Thursday, September 4, 2008

Nesting is a funny funny thing

I think it's safe to say that both Tim and myself are in the AAAAAAAAAAAAH Nesting phase. Though I will freely admit that I'm in much more of a hyper mode, we're both finding ourselves a bit antsy over the very near future arrival of our daughter.

For those not in-the-know, "nesting" is a term in the parenting/baby-focused world regarding the period in the last few months of gestation in which the extreme, guttural urge to prepare your home and space for your impending spawn completely takes over your life. You find yourself in a focused state wherein all of your surroundings are scrutinized and your brain becomes a series of to-do and to-buy lists. The tiniest of chores or items to be acquired become big worries, making each day that ticks by another day lost, another day where you are more and more ill prepared to be a parent.

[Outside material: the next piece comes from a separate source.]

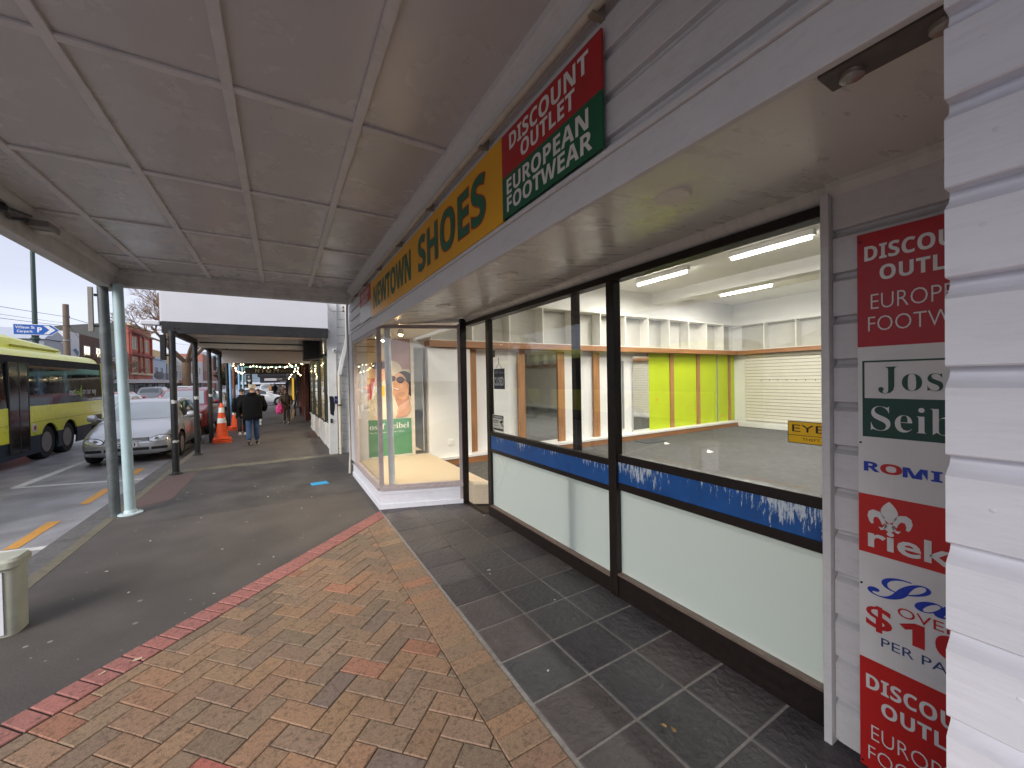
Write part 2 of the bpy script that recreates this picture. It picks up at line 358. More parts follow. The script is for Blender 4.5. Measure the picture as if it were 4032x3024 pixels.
# slate tiles in the entrance
SLM = mat('riven slate', (.05, .05, .055), .5, .2, 9, .0, 20, vcol=True, spec=.45, dirt=.35, ds=4, dcol=(.10, .095, .09))
n = SLM.node_tree.nodes; lk = SLM.node_tree.links.new
co = n['Texture Coordinate'].outputs['Object']
a = n.new('ShaderNodeTexNoise'); a.inputs['Scale'].default_value = 3.4; a.inputs['Detail'].default_value = 5; a.inputs['Distortion'].default_value = .5; lk(co, a.inputs['Vector'])
b = n.new('ShaderNodeMath'); b.operation = 'MULTIPLY'; b.inputs[1].default_value = 9; lk(a.outputs[0], b.inputs[0])
c = n.new('ShaderNodeMath'); c.operation = 'FLOOR'; lk(b.outputs[0], c.inputs[0])
d = n.new('ShaderNodeMath'); d.operation = 'MULTIPLY_ADD'; d.inputs[1].default_value = .5; lk(c.outputs[0], d.inputs[0])
e = n.new('ShaderNodeTexNoise'); e.inputs['Scale'].default_value = 30; e.inputs['Detail'].default_value = 6; lk(co, e.inputs['Vector']); lk(e.outputs[0], d.inputs[2])
bp = n.new('ShaderNodeBump'); bp.inputs['Strength'].default_value = .55; bp.inputs['Distance'].default_value = .022; lk(d.outputs[0], bp.inputs['Height']); lk(bp.outputs[0], n['Principled BSDF'].inputs['Normal'])
g = MB(); xs = [1.074, 1.452, 1.815, 2.172]; yl = [1.319-.342*k for k in range(12, 0, -1)]+[1.319, 1.663, 2.002, 2.334, 2.67, 3.005, 3.34, 3.675, 4.01, 4.345, 4.68, 5.02, 5.3]
for i in range(3):
    for k in range(len(yl)-1):
        poly = [(xs[i], yl[k]), (xs[i+1], yl[k]), (xs[i+1], yl[k+1]), (xs[i], yl[k+1])]
        poly = clip(poly, .35, 1, 5.22+.35*1.09)      # stops along the display window
        if len(poly) < 3: continue
        cc = lin(random.choice(('#3a393e', '#3f3e40', '#353439', '#413e3f', '#3b3c3e', '#464242')))
        paver(g, poly, .013, .007 if yl[k] < 2.6 else .0032, jit(tuple(v*1.12 for v in cc), .12), .001)
struct(g, 'slate_paving', SLM)
g = MB(); g.poly([(1.055, -4, .007), (2.2, -4, .007), (2.2, 4.87, .007), (1.055, 5.24, .007)]); struct(g, 'slate_grout', mat('grout', (.27, .25, .235), .85, .25, 40, dirt=.4, ds=6))
# ------------------------------------------------------------------ the shoe shop
LIL = mat('lilac grey paint', (.60, .59, .605), .5, .05, 5, .12, 40, dirt=.4, ds=26, dcol=(.34, .32, .32), stretch=(1, .6, 1.4), d2=.72)
LILB = mat('lilac weatherboard paint', (.73, .73, .79), .42, .05, 5, .22, 26, dirt=.4, ds=16, dcol=(.45, .44, .45), stretch=(1, .35, 2.2), d2=.72)
SILL = mat('mauve sill paint', (.42, .36, .36), .5, .12, 20, dirt=.4, ds=6, dcol=(.15, .12, .12))
SOFP = mat('soffit gloss paint', (.64, .62, .595), .30, .04, 3, .05, 8, spec=.45, stretch=(1, 4, 1))
BRN = mat('dark bronze aluminium', (.014, .010, .0085), .42, .3, 30, spec=.3, dirt=.2, ds=14, dcol=(.04, .03, .027))
BRNL = mat('worn bronze ledge', (.15, .105, .085), .5, .2, 25)
WHT = mat('white interior paint', (.80, .79, .77), .6, .03, 2, .03, 20)
CEIL = mat('ceiling paint', (.82, .80, .76), .8, .03)
TIM = mat('varnished timber', (.40, .195, .08), .4, .28, 3, .1, 60, stretch=(6, 6, .5), spec=.5)
TIMH = mat('varnished timber rail', (.33, .15, .062), .4, .25, 3, .1, 60, stretch=(.5, .5, 7), spec=.5)
GRN = mat('lime green panel', (.50, .62, .02), .45, .05, 3)
MIR = mat('mirror', (.85, .87, .87), .02, .02, metal=1.0)
CARP = mat('grey loop carpet', (.095, .093, .09), .95, .5, 9, .5, 150, stretch=(4, .8, 1), dirt=.75, ds=6, dcol=(.05, .048, .047))
BEI = mat('beige carpet', (.55, .46, .34), .95, .14, 60, .5, 220)
BLK = mat('black print', (.012, .012, .014), .4)
GLS = glass('window glass', (.985, .995, .985))
shop = thing('shoe_shop', 'lilac grey weatherboard shoe shop with brown framed glass front and empty lit interior', 'shop', (2.2, 2.5, 0))
def wallbox(name, m, *b, **k): return MB().box(*b).build(name, m, shop, **k)
# fascia above the recess
g = MB(); boards_x(g, 1.084, .217, 7.47, 2.52, 3.40, .162, .06, .024); g.build('fascia_boards', LIL, shop)
g = MB(); g.box(1.070, 1.096, .217, 7.47, 2.372, 2.505); g.box(1.058, 1.084, .217, 7.47, 2.505, 2.527); g.build('fascia_beam', LIL, shop, bevel=.004)
g = MB(); g.prism([(1.0, .217, 3.248), (1.084, .217, 3.248), (1.084, .217, 3.10), (1.066, .217, 3.12), (1.06, .217, 3.16), (1.035, .217, 3.19), (1.005, .217, 3.215)], (0, 7.2, 0)); g.build('cornice', LIL, shop)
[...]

The impact that nesting has had on me has been dramatic. I think I told myself I wouldn't be "one of those people," but oh yes, yes I am. I am finding myself driven to wash all of the baby's sheets, curtains and clothing, to fold and prepare them and clean them, even though I still have seven weeks left. I find myself standing in the middle of the baby's room, just staring, thinking, "OH MY GOD I AM SO NOT READY FOR THIS," not knowing just how much time has elapsed since I entered the room. I am constantly scanning craigslist and ebay, terrified that we'll forget to buy some big item or that my crib set will fall through (it's being handed down from my sister's sister-in-law, who is still using it for her toddler.) I am looking all around and finding clutter, clutter everywhere. I am just so damned scared I'm ill prepared.

But it's not just anxiety. It's excitement. I'm putting the sheets in the porta-crib because I just want to see what the room would look like in stasis, waiting for the girl. I keep hugging the baby clothes, smelling them and wondering what it will be like to have them filled with a little person. I have cleaned the bottles already and, even though I won't use them until the daughterling is a month or so old anyways, I keep picking them up and smiling at the idea of putting them to use. It's just so magical, like waiting for the best Christmas ever.

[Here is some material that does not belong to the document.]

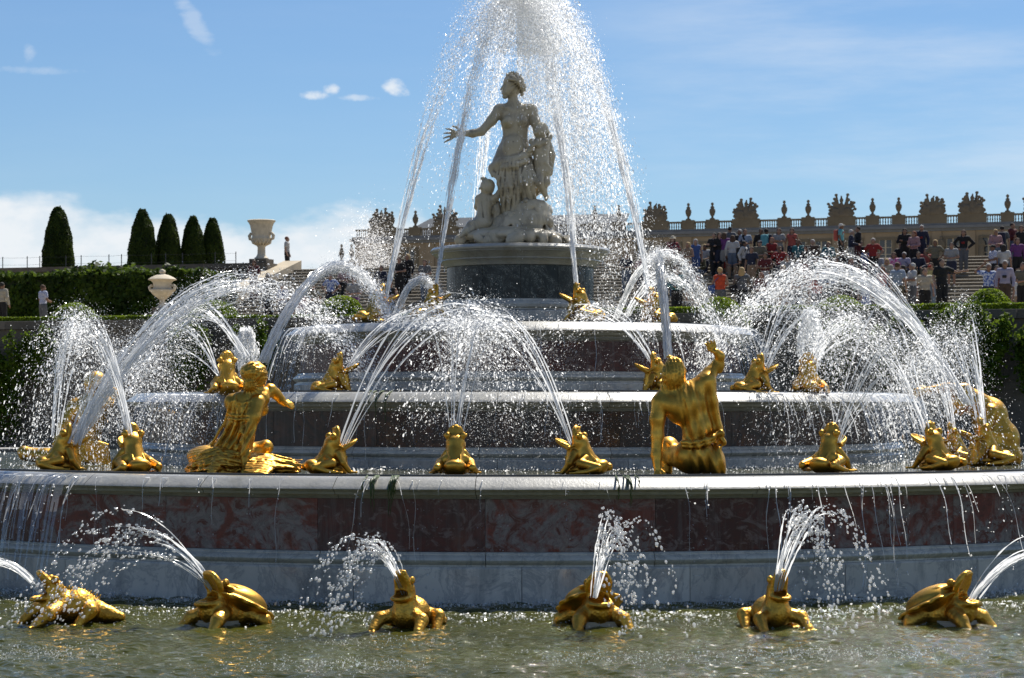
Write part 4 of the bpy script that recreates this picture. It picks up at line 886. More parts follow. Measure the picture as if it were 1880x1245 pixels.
def lizard(front):
    V = Vox((-.62, -.44, -.08), (.58, .44, .68), 0.0095)
    hz = .09 if front else 0.0; tl = 18 if front else 40
    V.chain([(.10, 0, .16), (-.12, 0, .17), (-.32, 0, .11)], [.15, .16, .11], .05); V.chain([(-.32, 0, .10), (-.42, .06, .08), (-.52, .16, .06)], [.095, .08, .045], .04)
    V.chain([(.10, 0, .20), (.12, 0, .34+hz)], [.135, .11], .05)
    V.ell((.185, 0, .425+hz), (.05, .095, .135), (0, tl, 0), k=.03); c = Matrix.Rotation(R(tl), 3, 'Y') @ Vector((0, 0, .115)); V.cap((.185+c[0], -.04, .425+hz+c[2]), (.185+c[0], .04, .425+hz+c[2]), .024, .024, .02)
    V.ell((.225, 0, .265+hz), (.135, .105, .042), (0, 6, 0), k=.03); V.ell((.24, 0, .303+hz), (.112, .078, .036), (0, 6, 0), k=.008, op='s'); V.ell((.235, 0, .405+hz), (.036, .072, .115), (0, tl, 0), k=.008, op='s')
    for q in range(13):
        t = q/12; x = .05-t*.38; z = .33-.10*t*t-.0*t; V.cap((x, 0, z), (x-.03, 0, z+.045), .016, .007, .012)
    for s in (-1, 1):
        V.ell((.125, s*.085, .445+hz), (.042, .033, .042), k=.012)
        V.chain([(.10, s*.10, .16), (.22, s*.24, .13), (.36, s*.26, .02)], [.085, .068, .05], .03)
        for q in (-.06, 0, .06): V.cap((.36, s*.26, .012), (.44, s*.27+q, .005), .022, .012, .012)
        V.chain([(-.22, s*.10, .14), (-.18, s*.25, .14), (-.06, s*.28, .02)], [.09, .07, .05], .03)
        for q in (-.05, 0, .05): V.cap((-.06, s*.28, .012), (.02, s*.29+q, .005), .02, .012, .012)
    return V.mesh('lizard')
LZ, LZF = lizard(False), lizard(True)
place('gilded_lizard', LZ, 'scaly_gold', 120, 1135, 22.7, 206, 'scaly gilded lizard facing left in the pool at the left edge', 'lizard statue', 'gilded animals in the pool').location.z = 0.0
place('gilded_lizard', LZF, 'scaly_gold', 752, 1150, 22.3, -112, 'scaly gilded lizard facing the viewer in the pool, left of centre', 'lizard statue', 'gilded animals in the pool', 0.92).location.z = -0.02
place('gilded_lizard', LZF, 'scaly_gold', 1418, 1148, 22.4, -72, 'scaly gilded lizard in the pool between the two right turtles', 'lizard statue', 'gilded animals in the pool', 0.92).location.z = -0.02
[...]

It's just so hard. Because I can feel it, it's like the whole universe and the air and everything are whispering, "soon, soon!" And having to wait is making me both giddy with excitement and wild with anxiety.

I think of the term "nesting" and I wonder if birds feel this way, too. I don't know. I think it may just be some crazy human thing we made up, just another piece of static for our daily chatter. But boy, it sure feels like a tangible, hard-wired set of reactions to me. Primal and bizarre.